The only candidates who stand any chance of getting elected are all committed to making sure this mass atrocity continues, because if you ever want to get anywhere near the presidency you have to make a whole lot of deals with powerful forces who were never elected by anybody.

And this just says so much about the nature of this “democracy” — a word which literally means “rule by the people”. If the people were actually in charge, there would be some option available to them to end the worst thing happening in the world right now. But the people are not in charge. When it comes to matters of the most importance, they never get a vote.

Americans don’t get a vote on whether or not vast fortunes should be poured into funding a war machine which stretches around the globe; the option is never on the ballot.

They don’t get to vote on whether or not the drastic action needed to prevent environmental collapse should be taken.

They don’t get to vote on whether or not the US empire should be escalating against nuclear-armed nations like Russia and China with ever-increasing aggression.

They don’t get to vote on whether the wealthy should be getting richer and richer while the poor have to struggle harder and harder to survive.

They don’t get to vote on whether the wealthy should be allowed to use their wealth to influence political affairs in a way that gives them more and more wealth and power.
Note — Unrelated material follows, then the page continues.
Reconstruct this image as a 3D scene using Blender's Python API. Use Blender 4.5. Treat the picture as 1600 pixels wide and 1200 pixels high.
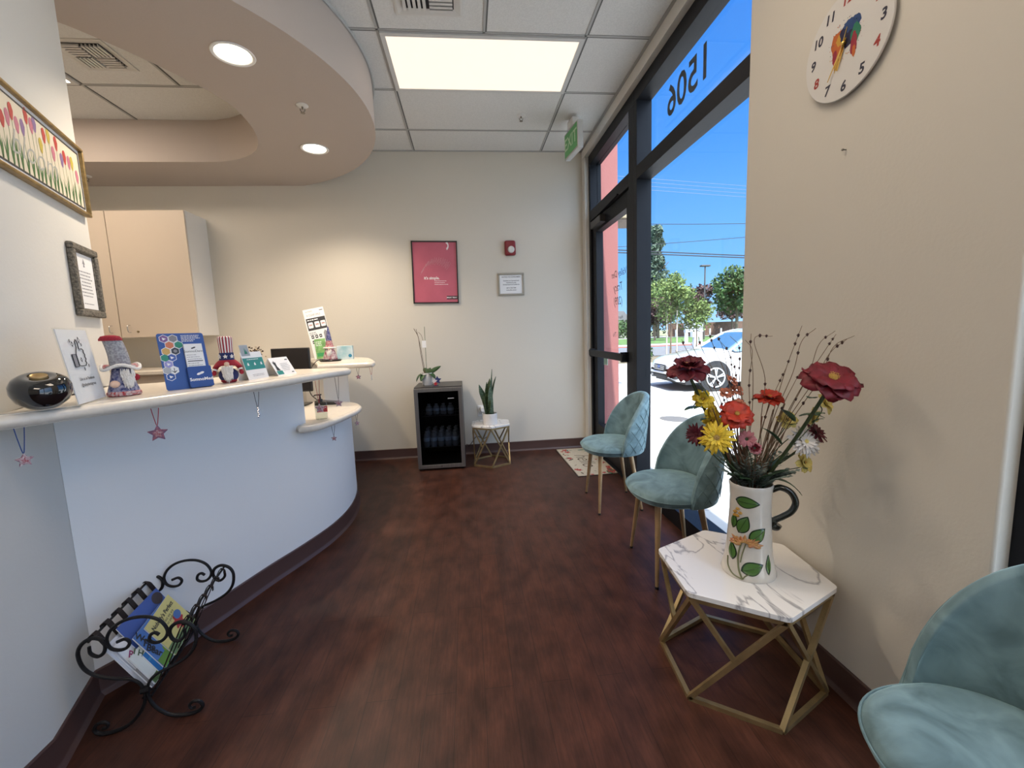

They don’t get to vote on whether they should have their minds pummeled with empire propaganda 24 hours a day, seven days a week, 365 days a year by rich and powerful people who are invested in manipulating the way they think, act, vote, shop and work.

They don’t get to vote on whether their police force should be getting more and more militarized, or whether the surveillance practices of the US intelligence cartel should be getting more and more intrusive.

They don’t get to vote on whether the US should have the highest incarceration rate in the world and the profoundly unjust legal system which gives rise to it.

They don’t get to vote on whether the internet should be getting more and more consolidated and censorship-heavy as Silicon Valley megacorporations move into more and more collaborative relationships with the US government.

They don’t get to vote on whether there should be billionaires when there are people living on the streets.

They don’t get to vote on whether their government should be encircling the planet with hundreds of military bases and working to destroy any nation which disobeys it while their own people struggle and suffer at home.

If you want to vote on something the powerful don’t care about, there’s a possibility that your vote might have some sway. You might have some tiny degree of influence over women’s reproductive rights, for example, or whether or not gay people can get married. But when it comes to the mechanisms of the imperial machine like war, militarism, propaganda, oligarchy, capitalism or authoritarianism, your hand will get smacked away the instant you move to touch them.

So it’s not really democracy then, is it? It’s not really rule by the people if all the most important and consequential decisions are made by forces with no accountability to the electorate, while the people are confined to a toddler’s playpen in the corner arguing about pronouns and fatphobia.

And what really sucks is that so many people believe this is freedom and democracy. The people will never know freedom until they first understand how profoundly unfree they really are.